Ello, por supuesto, descartando que haya querido referirse a un proceso universal de secularización, tal como él la presenta (“lo religioso es un aspecto que cada persona puede y debe disfrutar en la tranquilidad de su vida privada”). Hay que asumirlo no solo porque, de ser el caso, demostraría falta de conocimiento de las distintas mentalidades detrás de distintos procesos, sino también porque es una visión simplona de la cuestión en el mundo de hoy, incluso para un ateo. Pero más allá de la relevancia pública de la religión, del deber cristiano de ser sal terrae o de la coyuntura específica que motivó el artículo al que respondo, voy enfocarme en un aspecto que se resume en esta inquietud: ¿Y sino, qué?

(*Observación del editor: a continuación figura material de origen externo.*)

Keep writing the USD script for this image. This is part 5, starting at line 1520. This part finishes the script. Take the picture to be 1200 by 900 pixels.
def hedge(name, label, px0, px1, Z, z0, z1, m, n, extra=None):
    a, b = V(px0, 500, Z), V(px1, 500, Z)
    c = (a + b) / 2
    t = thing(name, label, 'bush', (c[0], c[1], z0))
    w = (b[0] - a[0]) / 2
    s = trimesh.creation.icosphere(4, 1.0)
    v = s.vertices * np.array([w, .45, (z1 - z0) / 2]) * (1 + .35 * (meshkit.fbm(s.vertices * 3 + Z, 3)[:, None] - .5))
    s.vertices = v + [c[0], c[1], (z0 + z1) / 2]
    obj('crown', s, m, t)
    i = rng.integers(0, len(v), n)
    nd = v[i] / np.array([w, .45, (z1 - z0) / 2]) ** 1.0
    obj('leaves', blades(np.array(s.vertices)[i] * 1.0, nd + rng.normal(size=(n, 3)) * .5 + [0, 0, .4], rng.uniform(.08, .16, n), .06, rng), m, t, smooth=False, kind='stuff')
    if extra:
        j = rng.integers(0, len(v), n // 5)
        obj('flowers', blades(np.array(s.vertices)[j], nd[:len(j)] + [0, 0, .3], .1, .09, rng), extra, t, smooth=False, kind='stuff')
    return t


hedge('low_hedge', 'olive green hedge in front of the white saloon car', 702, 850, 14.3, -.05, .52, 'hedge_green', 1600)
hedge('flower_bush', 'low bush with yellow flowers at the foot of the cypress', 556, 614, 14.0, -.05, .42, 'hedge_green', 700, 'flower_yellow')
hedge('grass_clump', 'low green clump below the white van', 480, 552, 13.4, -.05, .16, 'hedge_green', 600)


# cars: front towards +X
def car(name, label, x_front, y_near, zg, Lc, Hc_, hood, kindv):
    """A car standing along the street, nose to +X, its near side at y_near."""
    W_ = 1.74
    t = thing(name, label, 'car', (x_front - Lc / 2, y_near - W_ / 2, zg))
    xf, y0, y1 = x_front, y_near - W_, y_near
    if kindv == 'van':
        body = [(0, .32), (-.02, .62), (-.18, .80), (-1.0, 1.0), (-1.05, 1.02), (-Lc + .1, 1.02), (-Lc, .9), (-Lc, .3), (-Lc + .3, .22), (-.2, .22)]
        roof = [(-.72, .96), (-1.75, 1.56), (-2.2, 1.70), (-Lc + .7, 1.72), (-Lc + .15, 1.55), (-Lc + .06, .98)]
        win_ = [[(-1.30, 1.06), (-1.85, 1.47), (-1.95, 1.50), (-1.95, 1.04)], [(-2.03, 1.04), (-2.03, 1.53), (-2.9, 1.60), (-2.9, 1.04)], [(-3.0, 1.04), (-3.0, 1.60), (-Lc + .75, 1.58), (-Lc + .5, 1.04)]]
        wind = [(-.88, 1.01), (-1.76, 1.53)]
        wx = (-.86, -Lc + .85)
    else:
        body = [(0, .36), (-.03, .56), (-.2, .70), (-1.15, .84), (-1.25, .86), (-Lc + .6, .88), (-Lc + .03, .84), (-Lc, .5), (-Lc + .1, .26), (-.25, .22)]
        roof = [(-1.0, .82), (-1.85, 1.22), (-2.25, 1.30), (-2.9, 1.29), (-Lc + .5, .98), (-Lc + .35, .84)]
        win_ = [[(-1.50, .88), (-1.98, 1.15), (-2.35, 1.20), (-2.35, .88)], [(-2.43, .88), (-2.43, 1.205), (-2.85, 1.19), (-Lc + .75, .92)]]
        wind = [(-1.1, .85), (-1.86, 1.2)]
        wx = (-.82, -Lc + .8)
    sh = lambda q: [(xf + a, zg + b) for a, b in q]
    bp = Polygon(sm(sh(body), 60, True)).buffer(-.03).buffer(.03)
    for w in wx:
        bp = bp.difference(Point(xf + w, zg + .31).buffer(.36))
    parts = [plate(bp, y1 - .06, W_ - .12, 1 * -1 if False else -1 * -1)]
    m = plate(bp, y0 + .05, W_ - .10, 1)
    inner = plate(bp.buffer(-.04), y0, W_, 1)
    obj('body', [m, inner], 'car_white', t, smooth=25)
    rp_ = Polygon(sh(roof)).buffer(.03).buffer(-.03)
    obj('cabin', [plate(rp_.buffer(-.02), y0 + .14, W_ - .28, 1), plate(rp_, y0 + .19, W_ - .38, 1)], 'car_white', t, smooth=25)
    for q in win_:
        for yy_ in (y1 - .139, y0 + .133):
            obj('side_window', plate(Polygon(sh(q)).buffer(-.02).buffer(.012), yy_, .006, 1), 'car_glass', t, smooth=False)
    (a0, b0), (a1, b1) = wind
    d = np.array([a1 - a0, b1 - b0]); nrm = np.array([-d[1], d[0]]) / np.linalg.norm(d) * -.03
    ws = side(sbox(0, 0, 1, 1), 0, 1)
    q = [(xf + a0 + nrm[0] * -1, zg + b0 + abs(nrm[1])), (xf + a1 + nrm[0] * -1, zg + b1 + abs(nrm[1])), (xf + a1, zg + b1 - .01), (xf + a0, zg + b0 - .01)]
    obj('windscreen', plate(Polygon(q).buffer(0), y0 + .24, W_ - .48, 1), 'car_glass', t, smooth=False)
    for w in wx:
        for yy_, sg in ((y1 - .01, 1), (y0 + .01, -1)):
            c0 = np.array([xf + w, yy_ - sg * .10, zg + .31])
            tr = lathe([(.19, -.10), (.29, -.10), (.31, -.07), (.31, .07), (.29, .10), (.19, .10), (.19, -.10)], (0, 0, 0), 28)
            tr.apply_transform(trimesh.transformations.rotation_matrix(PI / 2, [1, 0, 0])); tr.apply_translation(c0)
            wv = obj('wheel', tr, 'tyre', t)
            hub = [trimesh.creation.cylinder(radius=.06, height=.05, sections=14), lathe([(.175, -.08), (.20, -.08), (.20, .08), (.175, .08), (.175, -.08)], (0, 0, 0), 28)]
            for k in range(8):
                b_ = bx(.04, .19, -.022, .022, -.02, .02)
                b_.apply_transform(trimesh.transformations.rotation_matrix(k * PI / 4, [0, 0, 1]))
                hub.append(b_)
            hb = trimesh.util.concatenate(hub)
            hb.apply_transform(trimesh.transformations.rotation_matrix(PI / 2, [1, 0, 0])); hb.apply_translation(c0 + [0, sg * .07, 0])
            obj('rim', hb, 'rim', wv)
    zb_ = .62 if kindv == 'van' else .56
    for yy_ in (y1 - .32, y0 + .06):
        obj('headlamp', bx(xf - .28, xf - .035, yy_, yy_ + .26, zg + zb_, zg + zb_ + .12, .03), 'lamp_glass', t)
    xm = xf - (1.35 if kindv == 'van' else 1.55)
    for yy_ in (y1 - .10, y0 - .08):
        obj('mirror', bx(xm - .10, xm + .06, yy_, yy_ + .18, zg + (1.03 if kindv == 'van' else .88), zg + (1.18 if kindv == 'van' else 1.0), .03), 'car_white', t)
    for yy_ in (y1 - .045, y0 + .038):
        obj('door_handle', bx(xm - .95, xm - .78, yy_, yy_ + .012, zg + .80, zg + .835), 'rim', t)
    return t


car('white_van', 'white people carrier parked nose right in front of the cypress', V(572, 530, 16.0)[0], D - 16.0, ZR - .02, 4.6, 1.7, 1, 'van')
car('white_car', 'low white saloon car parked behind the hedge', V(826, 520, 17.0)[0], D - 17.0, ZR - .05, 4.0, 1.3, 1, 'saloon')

El artículo cierra sugiriendo que tres cosas deberían superarse para que el principio de laicidad deje de ser solo una buena intención, a saber: no debe enseñarse (una) religión en las escuelas públicas, no debe pagarse “el salario” de la jerarquía eclesial y no debe permitirse “que ciertos legisladores y partidos políticos pongan grabas a los avances en igualdad e identidad de los ciudadanos basados en criterios religiosos”. Si se presta atención, las dos primeras se refieren a resultados del proceso político, mientras la tercera se refiere a cómo este se desarrolla.

J.R.R. Tolkien (sí, él) escribió alguna vez que, como cristiano, “no espero que la ‘historia’ sea otra cosa que una ‘larga derrota’ –a pesar de que contiene algunas muestras o atisbos de victoria final”. En ese sentido puede entenderse la noción, desarrollada por Maritain, de que la acción política del cristiano se despliega según las condiciones históricas. Es decir, algunos días son mejores que otros. Y a veces hay circunstancias que permiten evangelizar en escuelas públicas y cubrir gastos con la colaboración de la sociedad (lo que en mi opinión respeta la laicidad si se permite la exoneración y si se admite la posibilidad de prestar colaboración a otros grupos), otras veces no. Si eso desaparece un día, puede que la situación sea más difícil, pero definitivamente no será la más difícil.

Habiendo dicho eso sobre los resultados del proceso político, ¿qué ocurre si estos se mantienen, contra lo que algunos pudieran considerar mejor? Ahí viene la tercera sugerencia para un Estado “realmente” laico: simplemente, se dice, no puede estar permitido. Es más, se sugiere que el Estado restrinja el margen de acción de los actores políticos cuya visión no gusta, los que “pongan trabas” a su visión posmoderna de los derechos humanos (que, dicho sea de paso, algunos consideran una especie de religión).

La idea de que un Estado laico no puede permitir “que ciertos legisladores y partidos políticos pongan trabas” a una determinada medida es preocupante. ¿Cómo se hace para “trabar” algo en el Congreso? Con votos en contra. ¿Y qué se tendría que hacer para no permitir que eso pase? En el mejor de los casos, ignorar sus votos. Esto implica que habría cosas en torno a las cuales simplemente no se puede discrepar. Y no es que se les da rango constitucional para colocarlas a otro nivel de debate, sino que la misma estructura del Estado demandaría que así sea.

Lo descrito es lo que cualquier persona llamaría un dogma, en nombre del cual algunos parecen dispuestos a atropellar derechos políticos. Como el problema es que “no debemos permitir que lo religioso impacte en lo público porque se busca el bien común”, lo que pudiera ser una frasecita de mitin (“Los sermones religiosos, de la puerta de la iglesia para adentro”) termina siendo excusa para el crecimiento del poder estatal sobre la sociedad civil. Después de todo, tu negocio familiar o la playa no son sacristías, así que ahí tampoco puede haber “sermones religiosos”. Solo hay lugar para los otros sermones. De Leviatán, del Estado absolutista del XVI y del reino del terror del XVIII, libera nos, Domine.